Alongside raising her family, Todd worked a remarkable mix of jobs, including lecturer, candle-maker, and hotel lounge pianist. She has said that the piano work gave her rich material for fiction, and it is easy to see why. A crime writer could do a lot with years spent quietly watching people in public, taking in their moods, habits, and little evasions.
When she returned to writing more seriously, she did it the slow and stubborn way. She joined a crime book group in Dundee, kept reading, kept drafting, and kept learning. A key moment came when she read Kate Atkinson's One Good Turn and began to think she might be able to write crime herself. An early novel did not make it into print, but the detective she created for it, Clare Mackay, stayed with her.
That turned out to be the break she needed. After plenty of rejections, and just when self-publishing was starting to look likely, Todd found representation and sold See Them Run, the first Clare Mackay novel. Published in 2019, it introduced readers to a Scottish police procedural set in and around St Andrews. The book later made the shortlist for the Bloody Scotland Scottish Crime Debut of the Year award.
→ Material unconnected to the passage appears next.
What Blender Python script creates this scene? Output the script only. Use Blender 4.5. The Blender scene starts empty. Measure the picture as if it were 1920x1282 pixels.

Since then she has built the Clare Mackay books into a steady, fast-moving series with a strong sense of place. Titles such as In Plain Sight, Lies to Tell, What They Knew, Next in Line, and Old Bones Lie mix solid detective work with the private messiness of victims, suspects, and police officers. Readers who enjoy Todd's books often respond to the clear plotting, the pressure of the investigations, and the way St Andrews and north-east Fife feel lived in rather than polished for display.
Place matters to her.
Todd has spoken about wanting ordinary lives at the center of her crime fiction. Her novels are less interested in criminal empires than in the smaller secrets people carry around until something snaps. That gives the books their particular feel. They sit between cozy mystery and darker Scottish crime, grounded, local, and more interested in motive than spectacle.
These days Todd writes full time, and the Clare Mackay series has continued well beyond its debut. She still lives in north-east Fife, still looks across the Tay toward Dundee, and still shares the occasional glimpse of life at home, including time spent with her daughter's unruly dog. It feels fitting. Her novels are full of observation, and you get the sense she has been gathering it for years.